Peng Shuai vs. Belinda Bencic

Given how impressive she began when she came onto the tour in 2005, Peng  sure looked like she would eventually be a Top 5 talent. She hasn’t gotten there, perhaps because she didn't change her game or was afraid of the most important moments. Whatever the case, Peng has gradually improved over the past two years, especially at doubles, where she’s won two Slams. But she’s also moving ahead in singles. She can run both forward and back as well as side-to-side, jumping on her two-handed backhands, which she hits with authority.

Peng has been on fire to this point, reaching her first major quarterfinal, knocking out seeds Aga Radwanska, Roberta Vinci and Lucie Safarova along the way. But while she has played stand-out ball, she hasn’t encountered anything like the 17-year-old Bencic, who is the youngest girl in this Slam’s quarterfinal by a long shot. Bencic learned to play as a kid from her coach Melanie Molitor, the mother of Martina Hingis, who helped her daughter become No. 1. Molitor has made Bencic tougher on court, taught her to play with a lot of variety and have the courage on court to go for her shots. Beating seeds Angelique Kerber and Jelena Jankovic here showed the world that she is ready to play ball.

Peng is playing wonderfully and could be very effective, but Bencic isn’t ready to go home yet. She may not yet be ready to reach a final, but Bencic is ready to reach the semis. The Swiss will win in three sets. 

Dominic Thiem vs. Tomas Berdych

These days, the top younger males usually hit the Slam quarters around 23 years old. But there are some exceptions already making noise, including Austrian Dominic Thiem, who is only 20 years old and is already ranked No. 45. Thiem smokes a big forehand and already has showed consistent results on both clay and hard courts. By next year, he could be a in the top 25.

However, Tomas Berdych is playing better, hitting his huge serves and not going on any walkabouts. Berdych has taken a long look at his draw and thinks he has a chance to reach the final here. The Czech has been able to gain the semifinals at all four majors, and he can win matches even if he isn’t playing his best. Berdych will take down the kid in three sets.

Other picks:

It was surprising that Gilles Simon stunned David Ferrer in the third round, but he did, mostly because Ferrer was all over the place and Simon was consistent. The Frenchman can skip around the baseline, and when he is feeling the ball, he can fool his foes, but Marin Cilic is more consistent. Cilic has a large first serve, moves pretty well even though he is very tall and can stick his ground strokes. They will go five sets, but the quiet man Cilic will celebrate the victory.

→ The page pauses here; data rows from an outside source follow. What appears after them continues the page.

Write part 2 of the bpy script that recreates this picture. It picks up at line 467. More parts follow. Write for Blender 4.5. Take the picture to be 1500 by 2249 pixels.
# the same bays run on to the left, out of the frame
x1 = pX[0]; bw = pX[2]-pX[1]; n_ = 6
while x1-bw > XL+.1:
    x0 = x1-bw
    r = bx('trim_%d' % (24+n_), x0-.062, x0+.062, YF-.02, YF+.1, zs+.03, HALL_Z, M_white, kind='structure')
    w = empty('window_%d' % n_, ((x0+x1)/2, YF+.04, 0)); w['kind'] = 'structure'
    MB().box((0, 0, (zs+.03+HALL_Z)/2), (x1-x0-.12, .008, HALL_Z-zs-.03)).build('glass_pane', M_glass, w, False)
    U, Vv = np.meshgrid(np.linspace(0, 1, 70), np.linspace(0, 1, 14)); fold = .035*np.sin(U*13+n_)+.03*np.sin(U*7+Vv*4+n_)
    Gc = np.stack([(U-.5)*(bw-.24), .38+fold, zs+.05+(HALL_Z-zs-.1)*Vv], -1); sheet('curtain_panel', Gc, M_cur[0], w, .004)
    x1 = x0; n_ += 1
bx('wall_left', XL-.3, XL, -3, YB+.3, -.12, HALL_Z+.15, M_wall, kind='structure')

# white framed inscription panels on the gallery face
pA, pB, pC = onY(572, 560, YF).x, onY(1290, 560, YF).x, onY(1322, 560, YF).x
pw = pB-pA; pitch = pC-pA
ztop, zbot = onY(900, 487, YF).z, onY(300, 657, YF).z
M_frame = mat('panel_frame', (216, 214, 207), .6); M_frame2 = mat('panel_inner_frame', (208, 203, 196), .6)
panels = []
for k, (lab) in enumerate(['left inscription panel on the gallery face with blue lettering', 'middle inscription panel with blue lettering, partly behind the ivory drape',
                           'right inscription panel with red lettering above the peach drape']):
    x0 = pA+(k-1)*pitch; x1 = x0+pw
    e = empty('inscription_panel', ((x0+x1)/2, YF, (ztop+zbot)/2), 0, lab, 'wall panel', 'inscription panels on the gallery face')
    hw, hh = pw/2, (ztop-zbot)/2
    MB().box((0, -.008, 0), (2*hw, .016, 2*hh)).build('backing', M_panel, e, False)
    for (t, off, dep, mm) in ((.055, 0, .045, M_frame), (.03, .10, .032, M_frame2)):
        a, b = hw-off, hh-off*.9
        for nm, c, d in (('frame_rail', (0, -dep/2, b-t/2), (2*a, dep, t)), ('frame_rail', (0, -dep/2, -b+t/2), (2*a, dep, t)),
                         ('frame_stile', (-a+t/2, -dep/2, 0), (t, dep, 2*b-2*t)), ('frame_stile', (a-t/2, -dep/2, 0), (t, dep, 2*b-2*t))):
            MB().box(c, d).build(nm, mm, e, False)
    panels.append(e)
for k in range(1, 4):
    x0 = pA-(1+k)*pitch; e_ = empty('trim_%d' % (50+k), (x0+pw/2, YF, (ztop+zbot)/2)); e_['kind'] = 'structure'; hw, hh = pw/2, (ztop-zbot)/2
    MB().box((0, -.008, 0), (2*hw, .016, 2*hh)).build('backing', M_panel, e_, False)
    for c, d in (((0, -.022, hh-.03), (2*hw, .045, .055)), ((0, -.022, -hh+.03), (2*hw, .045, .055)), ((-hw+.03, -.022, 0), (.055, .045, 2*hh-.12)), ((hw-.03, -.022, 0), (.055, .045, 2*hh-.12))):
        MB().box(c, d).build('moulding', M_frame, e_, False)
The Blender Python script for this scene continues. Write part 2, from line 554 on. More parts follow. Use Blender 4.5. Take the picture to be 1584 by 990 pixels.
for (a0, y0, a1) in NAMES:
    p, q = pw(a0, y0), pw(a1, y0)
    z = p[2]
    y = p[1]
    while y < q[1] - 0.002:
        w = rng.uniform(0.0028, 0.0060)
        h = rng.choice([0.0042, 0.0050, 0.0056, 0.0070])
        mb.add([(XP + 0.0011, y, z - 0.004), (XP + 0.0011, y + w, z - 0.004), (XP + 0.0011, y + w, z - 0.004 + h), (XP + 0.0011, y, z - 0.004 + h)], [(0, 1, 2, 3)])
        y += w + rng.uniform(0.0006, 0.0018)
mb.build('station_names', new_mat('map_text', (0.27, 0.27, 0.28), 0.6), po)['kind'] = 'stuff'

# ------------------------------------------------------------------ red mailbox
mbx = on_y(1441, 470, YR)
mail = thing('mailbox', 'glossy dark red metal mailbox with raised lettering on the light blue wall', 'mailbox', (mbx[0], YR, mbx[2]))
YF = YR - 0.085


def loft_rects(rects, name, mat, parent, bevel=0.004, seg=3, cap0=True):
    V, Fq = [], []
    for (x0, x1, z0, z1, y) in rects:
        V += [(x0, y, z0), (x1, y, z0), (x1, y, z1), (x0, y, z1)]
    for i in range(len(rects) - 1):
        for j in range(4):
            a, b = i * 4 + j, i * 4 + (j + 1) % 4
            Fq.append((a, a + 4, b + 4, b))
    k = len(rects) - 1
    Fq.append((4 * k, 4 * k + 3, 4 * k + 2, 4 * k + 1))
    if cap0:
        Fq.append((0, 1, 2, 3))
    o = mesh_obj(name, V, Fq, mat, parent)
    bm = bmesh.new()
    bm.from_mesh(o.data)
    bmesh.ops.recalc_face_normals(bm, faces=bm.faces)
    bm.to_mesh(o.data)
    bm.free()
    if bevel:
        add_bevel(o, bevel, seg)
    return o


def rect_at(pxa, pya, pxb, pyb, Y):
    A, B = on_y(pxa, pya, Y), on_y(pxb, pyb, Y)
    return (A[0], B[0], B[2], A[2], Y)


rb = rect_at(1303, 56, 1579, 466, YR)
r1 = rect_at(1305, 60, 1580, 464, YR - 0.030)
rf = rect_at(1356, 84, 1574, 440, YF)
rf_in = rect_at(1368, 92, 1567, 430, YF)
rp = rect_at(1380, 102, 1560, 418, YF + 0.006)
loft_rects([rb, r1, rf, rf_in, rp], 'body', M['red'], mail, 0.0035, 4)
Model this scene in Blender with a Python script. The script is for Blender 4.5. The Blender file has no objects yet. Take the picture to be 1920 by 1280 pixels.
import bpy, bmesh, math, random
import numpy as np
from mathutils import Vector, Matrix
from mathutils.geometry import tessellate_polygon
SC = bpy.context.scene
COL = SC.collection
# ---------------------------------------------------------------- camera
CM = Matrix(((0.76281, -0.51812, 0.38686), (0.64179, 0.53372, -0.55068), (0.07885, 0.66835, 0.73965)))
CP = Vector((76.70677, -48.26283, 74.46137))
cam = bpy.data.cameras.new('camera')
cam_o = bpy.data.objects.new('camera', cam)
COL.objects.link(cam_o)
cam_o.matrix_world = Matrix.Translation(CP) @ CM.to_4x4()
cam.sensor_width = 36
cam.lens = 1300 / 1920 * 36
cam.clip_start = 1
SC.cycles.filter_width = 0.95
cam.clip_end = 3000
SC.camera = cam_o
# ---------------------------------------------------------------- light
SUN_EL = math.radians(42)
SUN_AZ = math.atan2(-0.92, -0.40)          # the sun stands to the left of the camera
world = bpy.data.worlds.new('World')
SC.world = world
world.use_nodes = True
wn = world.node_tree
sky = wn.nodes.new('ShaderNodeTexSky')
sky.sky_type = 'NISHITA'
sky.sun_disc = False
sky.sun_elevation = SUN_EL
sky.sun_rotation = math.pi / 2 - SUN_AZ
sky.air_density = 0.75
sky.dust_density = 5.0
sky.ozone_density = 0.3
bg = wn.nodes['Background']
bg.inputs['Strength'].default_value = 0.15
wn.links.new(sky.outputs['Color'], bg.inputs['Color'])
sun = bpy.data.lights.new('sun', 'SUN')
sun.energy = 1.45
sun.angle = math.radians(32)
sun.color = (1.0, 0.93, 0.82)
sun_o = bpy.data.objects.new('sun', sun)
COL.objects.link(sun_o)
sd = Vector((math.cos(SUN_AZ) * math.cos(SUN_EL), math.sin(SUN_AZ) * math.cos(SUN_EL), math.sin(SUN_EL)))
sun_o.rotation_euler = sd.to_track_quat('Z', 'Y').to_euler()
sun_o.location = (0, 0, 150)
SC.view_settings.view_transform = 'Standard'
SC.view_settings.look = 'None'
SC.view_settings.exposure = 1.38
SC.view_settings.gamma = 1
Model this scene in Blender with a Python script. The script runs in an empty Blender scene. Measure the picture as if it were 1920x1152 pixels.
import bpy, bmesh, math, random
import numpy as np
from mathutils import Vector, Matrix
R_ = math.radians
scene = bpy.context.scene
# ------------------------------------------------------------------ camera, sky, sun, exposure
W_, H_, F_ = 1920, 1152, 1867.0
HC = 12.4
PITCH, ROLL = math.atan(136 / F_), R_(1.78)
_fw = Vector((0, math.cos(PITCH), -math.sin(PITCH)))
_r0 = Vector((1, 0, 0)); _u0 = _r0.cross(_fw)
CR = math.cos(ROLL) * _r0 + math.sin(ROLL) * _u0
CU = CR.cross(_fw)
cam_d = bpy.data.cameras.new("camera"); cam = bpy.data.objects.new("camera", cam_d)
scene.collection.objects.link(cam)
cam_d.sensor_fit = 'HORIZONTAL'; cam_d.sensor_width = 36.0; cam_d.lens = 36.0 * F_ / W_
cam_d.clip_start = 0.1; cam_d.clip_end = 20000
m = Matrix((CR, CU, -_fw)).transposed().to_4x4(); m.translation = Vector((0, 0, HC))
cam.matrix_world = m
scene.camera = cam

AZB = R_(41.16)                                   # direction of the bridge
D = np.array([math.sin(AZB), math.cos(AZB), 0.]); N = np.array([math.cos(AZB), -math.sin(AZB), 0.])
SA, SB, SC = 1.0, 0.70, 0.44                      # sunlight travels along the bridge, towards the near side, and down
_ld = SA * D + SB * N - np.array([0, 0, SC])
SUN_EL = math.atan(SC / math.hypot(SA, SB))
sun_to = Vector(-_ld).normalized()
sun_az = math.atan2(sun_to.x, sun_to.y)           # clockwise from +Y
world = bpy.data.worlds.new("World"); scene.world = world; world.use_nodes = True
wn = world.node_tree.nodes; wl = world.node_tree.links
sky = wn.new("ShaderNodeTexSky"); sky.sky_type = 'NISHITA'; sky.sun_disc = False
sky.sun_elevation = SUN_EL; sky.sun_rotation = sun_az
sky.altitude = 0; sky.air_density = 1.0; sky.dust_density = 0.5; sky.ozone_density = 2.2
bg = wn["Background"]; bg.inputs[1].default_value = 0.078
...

Roger Federer is just on cruise control and no one has touched him – yet. He’ll play Roberto Bautista Agut, who has been pretty consistent this year, going deep on hard, clay and grass courts. But the Spaniard isn’t strong enough to hit through Federer.The Swiss will win in straight sets.

Caroline Wozniacki played the best she has in a Slam in quite a while when she overcame Maria Sharapova in three sets. The Dane is playing more aggressively and believes in herself, which means that she should reach the final if she continues to play at a high level. The 2009 US Open finalist knows that this quarterfinal match against Sara Errani will be a grind. The Italian loves to run around catching balls inside and out, but she will not be able to hammer backhands into the corner against a great mover like Wozniacki. Errani will push “Caro,” but Wozniacki will win in straight sets.